→ **PROBLEM STATEMENT**: Start at the line containing "were 2500x1444 pixels.", stop at the line containing "S.camera = cob", and please reproduce every line in between, both ends included, without pictures.

[Dataset rows]
------------------------------------------------------------
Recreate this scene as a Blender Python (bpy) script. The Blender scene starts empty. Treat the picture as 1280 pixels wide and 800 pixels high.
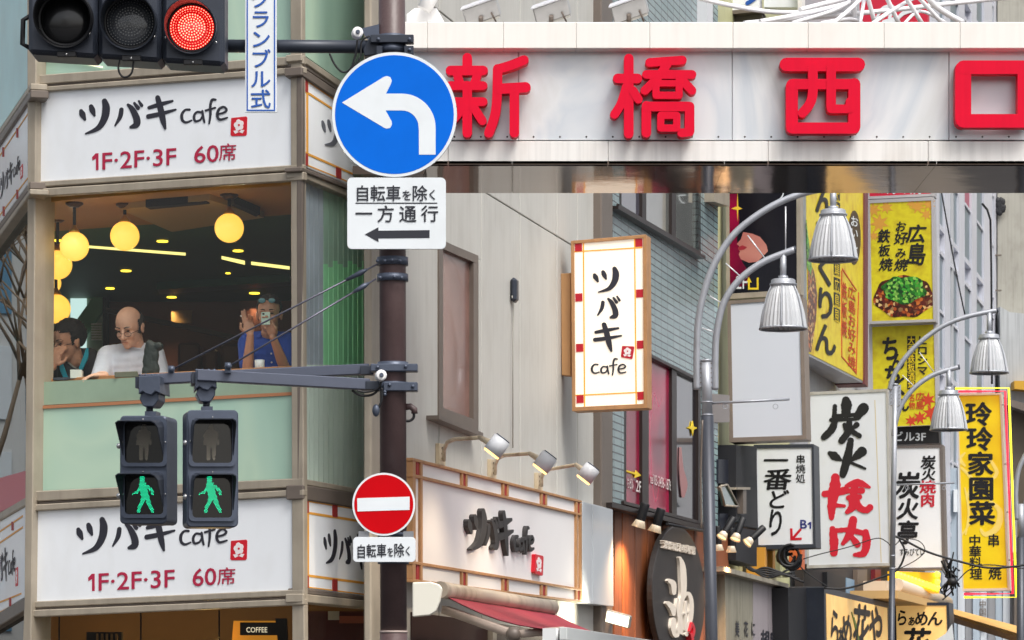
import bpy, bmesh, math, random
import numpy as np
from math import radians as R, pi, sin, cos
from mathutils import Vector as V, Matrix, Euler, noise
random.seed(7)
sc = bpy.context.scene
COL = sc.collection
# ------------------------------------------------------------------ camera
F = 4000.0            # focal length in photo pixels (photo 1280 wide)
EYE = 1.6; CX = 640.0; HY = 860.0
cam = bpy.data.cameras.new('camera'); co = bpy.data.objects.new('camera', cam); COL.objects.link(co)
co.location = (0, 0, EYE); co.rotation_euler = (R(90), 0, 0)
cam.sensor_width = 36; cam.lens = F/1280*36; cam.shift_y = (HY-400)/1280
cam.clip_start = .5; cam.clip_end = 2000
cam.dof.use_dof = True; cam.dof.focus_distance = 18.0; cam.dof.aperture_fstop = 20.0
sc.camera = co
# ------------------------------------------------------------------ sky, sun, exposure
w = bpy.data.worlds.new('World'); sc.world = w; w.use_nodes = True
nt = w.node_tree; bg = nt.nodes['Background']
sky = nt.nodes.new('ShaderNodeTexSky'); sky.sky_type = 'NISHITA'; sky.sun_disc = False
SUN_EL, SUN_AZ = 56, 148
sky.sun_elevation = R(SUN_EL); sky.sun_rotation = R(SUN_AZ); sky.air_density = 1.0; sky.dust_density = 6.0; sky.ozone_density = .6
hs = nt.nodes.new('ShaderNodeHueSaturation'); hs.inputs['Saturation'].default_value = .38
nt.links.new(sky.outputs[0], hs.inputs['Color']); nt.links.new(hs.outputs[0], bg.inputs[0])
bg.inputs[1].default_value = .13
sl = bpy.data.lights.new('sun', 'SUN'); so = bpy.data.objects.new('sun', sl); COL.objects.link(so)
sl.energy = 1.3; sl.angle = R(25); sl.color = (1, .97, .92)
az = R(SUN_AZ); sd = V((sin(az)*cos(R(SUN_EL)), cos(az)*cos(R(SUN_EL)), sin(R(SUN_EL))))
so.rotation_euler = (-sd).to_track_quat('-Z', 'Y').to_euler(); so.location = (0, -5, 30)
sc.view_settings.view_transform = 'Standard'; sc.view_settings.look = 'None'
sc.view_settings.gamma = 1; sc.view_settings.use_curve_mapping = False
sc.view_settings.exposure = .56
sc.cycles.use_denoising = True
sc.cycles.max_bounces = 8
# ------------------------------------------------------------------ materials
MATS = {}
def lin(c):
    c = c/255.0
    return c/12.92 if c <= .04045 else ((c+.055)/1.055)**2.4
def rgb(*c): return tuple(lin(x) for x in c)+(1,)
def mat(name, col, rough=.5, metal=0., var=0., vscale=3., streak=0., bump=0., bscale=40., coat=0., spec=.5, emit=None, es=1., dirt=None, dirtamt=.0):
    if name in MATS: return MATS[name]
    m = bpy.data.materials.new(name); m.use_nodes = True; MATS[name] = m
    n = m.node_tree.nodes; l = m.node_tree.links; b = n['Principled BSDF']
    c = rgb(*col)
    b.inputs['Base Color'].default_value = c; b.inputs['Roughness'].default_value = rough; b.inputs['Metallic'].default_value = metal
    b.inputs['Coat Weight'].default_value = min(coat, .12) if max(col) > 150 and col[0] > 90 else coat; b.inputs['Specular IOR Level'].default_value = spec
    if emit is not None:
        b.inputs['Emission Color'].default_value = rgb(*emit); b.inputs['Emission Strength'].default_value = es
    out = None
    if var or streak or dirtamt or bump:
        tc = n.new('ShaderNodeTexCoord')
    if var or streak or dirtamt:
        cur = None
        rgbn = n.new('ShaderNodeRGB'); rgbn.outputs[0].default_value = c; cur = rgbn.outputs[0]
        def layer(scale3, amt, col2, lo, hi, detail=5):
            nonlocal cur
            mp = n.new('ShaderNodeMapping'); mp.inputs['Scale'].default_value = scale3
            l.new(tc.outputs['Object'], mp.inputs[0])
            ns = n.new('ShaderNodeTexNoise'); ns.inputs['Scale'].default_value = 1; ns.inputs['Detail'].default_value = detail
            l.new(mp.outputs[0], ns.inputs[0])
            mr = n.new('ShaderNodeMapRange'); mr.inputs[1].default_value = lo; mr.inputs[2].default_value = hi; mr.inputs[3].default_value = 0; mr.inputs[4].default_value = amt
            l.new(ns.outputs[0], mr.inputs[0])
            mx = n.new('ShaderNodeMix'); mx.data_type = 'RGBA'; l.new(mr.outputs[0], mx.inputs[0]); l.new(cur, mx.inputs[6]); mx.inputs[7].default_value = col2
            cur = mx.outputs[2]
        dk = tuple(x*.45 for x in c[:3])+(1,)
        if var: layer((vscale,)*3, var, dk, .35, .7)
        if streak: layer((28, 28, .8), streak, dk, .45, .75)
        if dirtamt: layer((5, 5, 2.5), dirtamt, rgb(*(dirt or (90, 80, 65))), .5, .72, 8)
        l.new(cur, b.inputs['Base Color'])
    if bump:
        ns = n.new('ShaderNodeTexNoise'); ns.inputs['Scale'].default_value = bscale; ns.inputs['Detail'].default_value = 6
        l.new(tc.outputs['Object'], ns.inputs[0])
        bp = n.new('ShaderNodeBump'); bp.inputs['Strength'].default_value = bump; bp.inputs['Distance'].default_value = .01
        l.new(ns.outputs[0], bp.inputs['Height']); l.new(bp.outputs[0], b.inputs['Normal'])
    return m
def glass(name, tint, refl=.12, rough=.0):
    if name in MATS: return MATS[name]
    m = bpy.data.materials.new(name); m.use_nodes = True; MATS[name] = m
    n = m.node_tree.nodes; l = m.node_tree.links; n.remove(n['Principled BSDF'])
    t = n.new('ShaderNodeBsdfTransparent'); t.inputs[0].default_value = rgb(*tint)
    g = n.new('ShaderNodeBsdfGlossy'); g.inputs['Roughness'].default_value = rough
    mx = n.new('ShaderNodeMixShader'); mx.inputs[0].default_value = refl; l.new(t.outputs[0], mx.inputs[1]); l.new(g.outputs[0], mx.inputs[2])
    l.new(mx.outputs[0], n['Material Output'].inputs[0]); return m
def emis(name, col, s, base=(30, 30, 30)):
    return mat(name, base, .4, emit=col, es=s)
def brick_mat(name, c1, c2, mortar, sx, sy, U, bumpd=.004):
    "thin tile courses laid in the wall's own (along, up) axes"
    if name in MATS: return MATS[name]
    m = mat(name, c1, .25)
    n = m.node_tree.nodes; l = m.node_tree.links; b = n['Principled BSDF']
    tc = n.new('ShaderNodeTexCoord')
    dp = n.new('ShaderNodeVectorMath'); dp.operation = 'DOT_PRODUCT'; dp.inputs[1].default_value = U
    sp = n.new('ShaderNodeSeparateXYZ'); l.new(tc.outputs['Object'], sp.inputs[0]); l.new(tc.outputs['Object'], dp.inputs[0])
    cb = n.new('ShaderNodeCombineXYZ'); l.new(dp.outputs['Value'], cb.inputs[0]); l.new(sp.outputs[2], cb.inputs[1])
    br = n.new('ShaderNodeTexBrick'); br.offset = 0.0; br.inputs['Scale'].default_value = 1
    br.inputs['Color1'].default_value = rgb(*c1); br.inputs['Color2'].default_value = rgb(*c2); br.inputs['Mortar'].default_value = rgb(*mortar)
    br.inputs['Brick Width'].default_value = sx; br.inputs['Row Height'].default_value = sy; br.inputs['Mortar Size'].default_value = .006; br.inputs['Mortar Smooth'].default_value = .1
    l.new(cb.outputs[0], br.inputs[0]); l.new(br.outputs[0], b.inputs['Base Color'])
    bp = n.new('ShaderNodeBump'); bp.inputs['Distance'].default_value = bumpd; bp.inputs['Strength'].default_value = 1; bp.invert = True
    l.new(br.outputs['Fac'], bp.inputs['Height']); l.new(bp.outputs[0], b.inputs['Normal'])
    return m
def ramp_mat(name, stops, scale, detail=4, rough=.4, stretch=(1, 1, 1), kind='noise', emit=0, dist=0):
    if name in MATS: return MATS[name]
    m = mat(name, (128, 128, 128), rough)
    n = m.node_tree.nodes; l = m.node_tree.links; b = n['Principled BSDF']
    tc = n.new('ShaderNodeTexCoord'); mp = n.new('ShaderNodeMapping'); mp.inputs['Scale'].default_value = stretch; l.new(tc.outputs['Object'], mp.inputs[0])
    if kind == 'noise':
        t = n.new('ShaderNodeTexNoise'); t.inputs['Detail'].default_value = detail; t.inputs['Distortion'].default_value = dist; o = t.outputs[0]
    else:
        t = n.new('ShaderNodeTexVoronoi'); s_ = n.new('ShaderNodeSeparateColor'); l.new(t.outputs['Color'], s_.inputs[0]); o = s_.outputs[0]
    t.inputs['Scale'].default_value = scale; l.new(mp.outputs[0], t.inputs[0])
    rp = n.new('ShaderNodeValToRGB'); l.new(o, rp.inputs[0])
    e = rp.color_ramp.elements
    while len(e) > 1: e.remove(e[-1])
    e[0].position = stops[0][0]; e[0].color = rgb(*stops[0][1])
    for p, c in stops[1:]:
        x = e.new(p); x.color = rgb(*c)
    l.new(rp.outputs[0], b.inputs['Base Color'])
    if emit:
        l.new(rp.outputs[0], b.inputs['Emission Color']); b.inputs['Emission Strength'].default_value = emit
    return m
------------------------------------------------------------
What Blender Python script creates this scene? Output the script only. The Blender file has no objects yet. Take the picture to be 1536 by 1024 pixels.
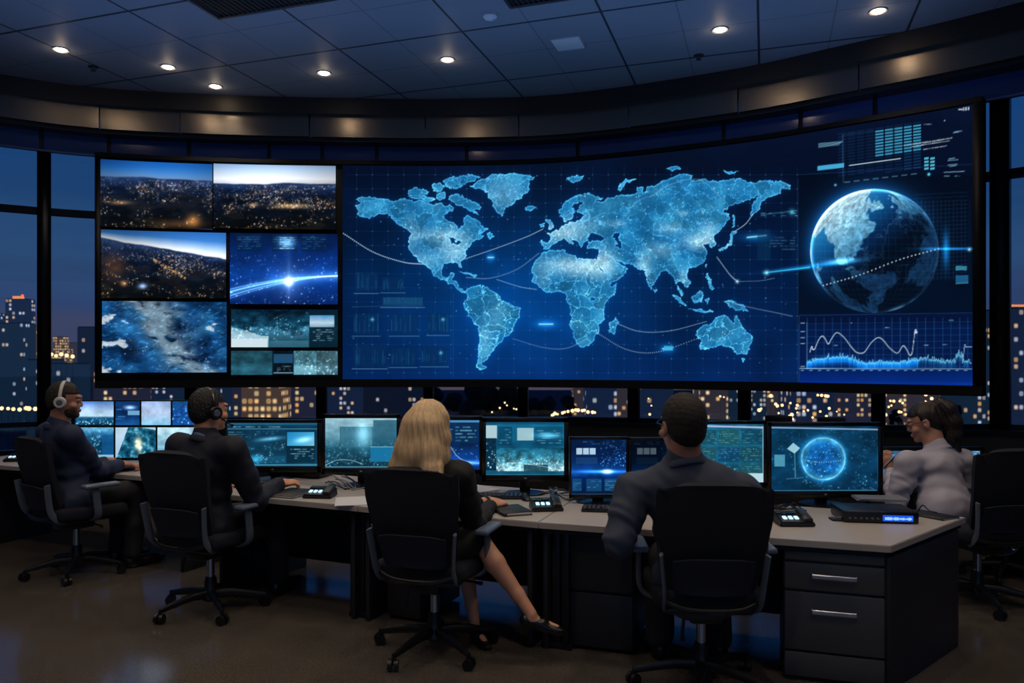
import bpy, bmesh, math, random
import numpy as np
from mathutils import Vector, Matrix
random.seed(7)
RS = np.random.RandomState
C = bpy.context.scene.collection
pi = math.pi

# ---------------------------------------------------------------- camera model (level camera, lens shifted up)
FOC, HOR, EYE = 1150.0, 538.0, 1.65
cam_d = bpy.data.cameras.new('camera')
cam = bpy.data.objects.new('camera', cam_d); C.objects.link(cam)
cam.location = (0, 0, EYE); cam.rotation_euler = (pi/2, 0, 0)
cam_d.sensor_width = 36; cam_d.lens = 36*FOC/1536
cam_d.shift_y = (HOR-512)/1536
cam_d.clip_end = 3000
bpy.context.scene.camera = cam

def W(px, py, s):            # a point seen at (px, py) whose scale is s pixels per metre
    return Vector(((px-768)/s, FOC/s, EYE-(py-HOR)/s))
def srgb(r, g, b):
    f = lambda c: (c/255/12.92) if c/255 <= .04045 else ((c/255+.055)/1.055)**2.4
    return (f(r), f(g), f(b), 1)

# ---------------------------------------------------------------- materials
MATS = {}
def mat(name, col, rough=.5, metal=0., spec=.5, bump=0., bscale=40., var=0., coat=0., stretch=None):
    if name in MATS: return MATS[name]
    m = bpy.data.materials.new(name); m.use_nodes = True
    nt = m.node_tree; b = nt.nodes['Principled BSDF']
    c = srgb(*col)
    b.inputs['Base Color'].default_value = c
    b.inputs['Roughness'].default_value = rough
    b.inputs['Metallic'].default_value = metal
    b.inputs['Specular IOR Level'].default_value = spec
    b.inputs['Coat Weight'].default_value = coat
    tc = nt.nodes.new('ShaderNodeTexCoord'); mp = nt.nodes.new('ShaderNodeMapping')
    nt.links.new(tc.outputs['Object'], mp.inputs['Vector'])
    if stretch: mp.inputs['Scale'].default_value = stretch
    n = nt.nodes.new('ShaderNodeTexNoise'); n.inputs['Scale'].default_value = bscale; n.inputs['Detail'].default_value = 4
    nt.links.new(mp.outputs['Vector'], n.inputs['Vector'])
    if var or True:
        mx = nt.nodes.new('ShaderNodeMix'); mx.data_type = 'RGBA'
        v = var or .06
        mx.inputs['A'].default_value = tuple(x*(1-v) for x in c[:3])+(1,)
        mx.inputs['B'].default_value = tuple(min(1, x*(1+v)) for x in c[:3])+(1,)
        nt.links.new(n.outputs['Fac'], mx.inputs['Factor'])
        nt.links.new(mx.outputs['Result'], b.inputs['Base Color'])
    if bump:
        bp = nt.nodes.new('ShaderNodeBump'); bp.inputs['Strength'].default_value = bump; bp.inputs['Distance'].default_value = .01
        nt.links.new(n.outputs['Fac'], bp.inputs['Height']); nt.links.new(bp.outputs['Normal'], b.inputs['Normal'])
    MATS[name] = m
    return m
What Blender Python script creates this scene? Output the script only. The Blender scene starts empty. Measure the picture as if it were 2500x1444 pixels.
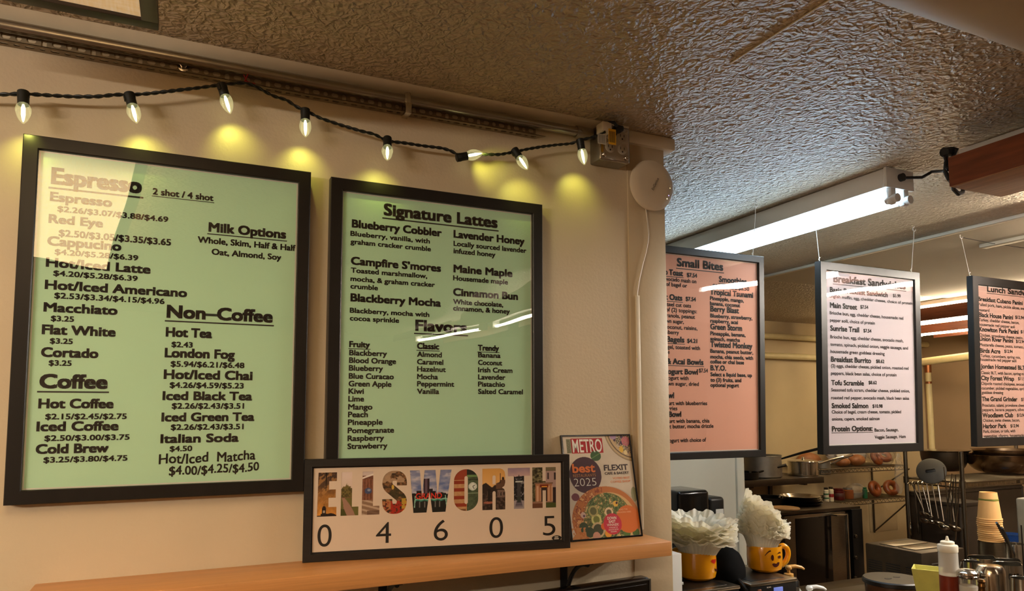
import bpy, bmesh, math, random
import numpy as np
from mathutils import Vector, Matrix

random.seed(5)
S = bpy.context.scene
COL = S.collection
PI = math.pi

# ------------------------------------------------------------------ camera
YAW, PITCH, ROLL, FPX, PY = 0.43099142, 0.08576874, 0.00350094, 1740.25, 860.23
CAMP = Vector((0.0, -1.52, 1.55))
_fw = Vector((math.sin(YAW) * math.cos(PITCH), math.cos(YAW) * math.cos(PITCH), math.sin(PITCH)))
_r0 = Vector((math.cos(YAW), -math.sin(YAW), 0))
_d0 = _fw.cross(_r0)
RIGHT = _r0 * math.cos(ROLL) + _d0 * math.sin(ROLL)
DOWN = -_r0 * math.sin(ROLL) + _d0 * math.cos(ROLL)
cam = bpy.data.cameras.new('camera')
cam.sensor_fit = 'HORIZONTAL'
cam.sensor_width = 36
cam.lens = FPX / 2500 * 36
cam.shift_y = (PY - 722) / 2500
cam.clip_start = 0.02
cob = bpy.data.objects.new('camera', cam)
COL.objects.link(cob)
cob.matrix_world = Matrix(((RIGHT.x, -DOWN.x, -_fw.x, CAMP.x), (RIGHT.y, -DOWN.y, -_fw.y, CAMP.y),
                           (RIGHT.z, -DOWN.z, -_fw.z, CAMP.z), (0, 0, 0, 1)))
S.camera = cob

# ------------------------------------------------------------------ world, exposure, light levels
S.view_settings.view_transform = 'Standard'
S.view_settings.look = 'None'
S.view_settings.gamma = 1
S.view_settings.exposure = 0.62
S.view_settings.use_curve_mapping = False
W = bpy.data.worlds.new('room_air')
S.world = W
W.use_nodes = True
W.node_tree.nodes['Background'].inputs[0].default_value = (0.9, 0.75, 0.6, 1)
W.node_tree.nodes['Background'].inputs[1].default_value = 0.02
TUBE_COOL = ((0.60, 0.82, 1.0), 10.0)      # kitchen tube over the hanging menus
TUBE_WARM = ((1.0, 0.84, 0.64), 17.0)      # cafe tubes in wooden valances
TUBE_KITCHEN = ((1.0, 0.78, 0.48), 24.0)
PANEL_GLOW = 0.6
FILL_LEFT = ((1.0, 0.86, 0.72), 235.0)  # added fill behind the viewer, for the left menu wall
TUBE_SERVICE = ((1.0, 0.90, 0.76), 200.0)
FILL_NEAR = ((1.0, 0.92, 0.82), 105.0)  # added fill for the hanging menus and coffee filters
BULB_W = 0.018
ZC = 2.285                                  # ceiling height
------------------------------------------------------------
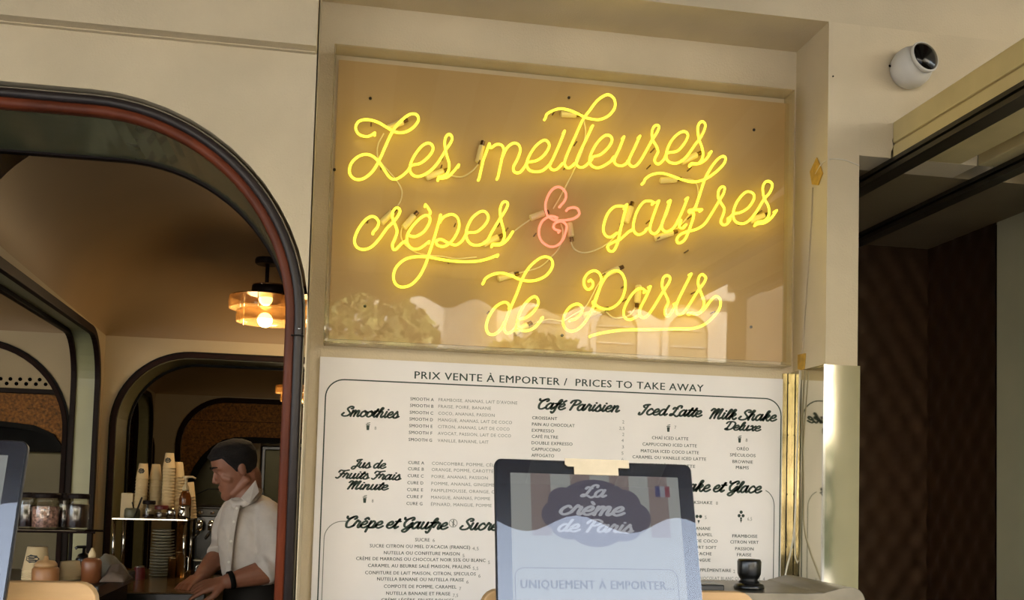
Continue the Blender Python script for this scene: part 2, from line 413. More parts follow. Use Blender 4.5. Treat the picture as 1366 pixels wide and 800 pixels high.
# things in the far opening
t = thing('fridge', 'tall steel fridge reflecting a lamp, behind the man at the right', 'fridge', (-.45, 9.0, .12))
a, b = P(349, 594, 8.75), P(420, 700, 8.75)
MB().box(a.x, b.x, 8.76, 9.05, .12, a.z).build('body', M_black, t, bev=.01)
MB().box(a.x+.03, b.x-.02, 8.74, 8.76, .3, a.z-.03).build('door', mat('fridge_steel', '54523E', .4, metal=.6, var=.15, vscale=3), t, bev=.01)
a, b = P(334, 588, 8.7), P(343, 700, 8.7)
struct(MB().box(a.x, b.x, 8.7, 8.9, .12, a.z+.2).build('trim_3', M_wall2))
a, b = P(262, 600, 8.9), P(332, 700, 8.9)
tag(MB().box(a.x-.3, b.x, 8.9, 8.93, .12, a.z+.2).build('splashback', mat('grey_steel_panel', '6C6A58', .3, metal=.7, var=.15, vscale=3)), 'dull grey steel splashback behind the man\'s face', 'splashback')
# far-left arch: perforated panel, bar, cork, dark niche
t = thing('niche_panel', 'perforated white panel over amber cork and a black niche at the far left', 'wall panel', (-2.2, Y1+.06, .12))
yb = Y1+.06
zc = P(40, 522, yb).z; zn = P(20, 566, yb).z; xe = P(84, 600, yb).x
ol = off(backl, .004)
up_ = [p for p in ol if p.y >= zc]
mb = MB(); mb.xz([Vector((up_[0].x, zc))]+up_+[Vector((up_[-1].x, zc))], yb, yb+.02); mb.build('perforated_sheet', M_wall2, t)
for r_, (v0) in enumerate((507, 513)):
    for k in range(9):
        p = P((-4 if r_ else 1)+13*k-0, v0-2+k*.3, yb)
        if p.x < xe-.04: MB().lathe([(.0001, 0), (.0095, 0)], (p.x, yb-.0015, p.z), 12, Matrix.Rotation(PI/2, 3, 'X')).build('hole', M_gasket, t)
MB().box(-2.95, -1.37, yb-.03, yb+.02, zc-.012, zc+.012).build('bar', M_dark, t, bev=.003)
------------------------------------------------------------
→ **FINAL RESULT**:
What Blender Python script creates this scene? Output the script only. The Blender scene starts empty. Measure the picture as if it were 2500x1444 pixels.
import bpy, bmesh, math, random
import numpy as np
from mathutils import Vector, Matrix

random.seed(5)
S = bpy.context.scene
COL = S.collection
PI = math.pi

# ------------------------------------------------------------------ camera
YAW, PITCH, ROLL, FPX, PY = 0.43099142, 0.08576874, 0.00350094, 1740.25, 860.23
CAMP = Vector((0.0, -1.52, 1.55))
_fw = Vector((math.sin(YAW) * math.cos(PITCH), math.cos(YAW) * math.cos(PITCH), math.sin(PITCH)))
_r0 = Vector((math.cos(YAW), -math.sin(YAW), 0))
_d0 = _fw.cross(_r0)
RIGHT = _r0 * math.cos(ROLL) + _d0 * math.sin(ROLL)
DOWN = -_r0 * math.sin(ROLL) + _d0 * math.cos(ROLL)
cam = bpy.data.cameras.new('camera')
cam.sensor_fit = 'HORIZONTAL'
cam.sensor_width = 36
cam.lens = FPX / 2500 * 36
cam.shift_y = (PY - 722) / 2500
cam.clip_start = 0.02
cob = bpy.data.objects.new('camera', cam)
COL.objects.link(cob)
cob.matrix_world = Matrix(((RIGHT.x, -DOWN.x, -_fw.x, CAMP.x), (RIGHT.y, -DOWN.y, -_fw.y, CAMP.y),
                           (RIGHT.z, -DOWN.z, -_fw.z, CAMP.z), (0, 0, 0, 1)))
S.camera = cob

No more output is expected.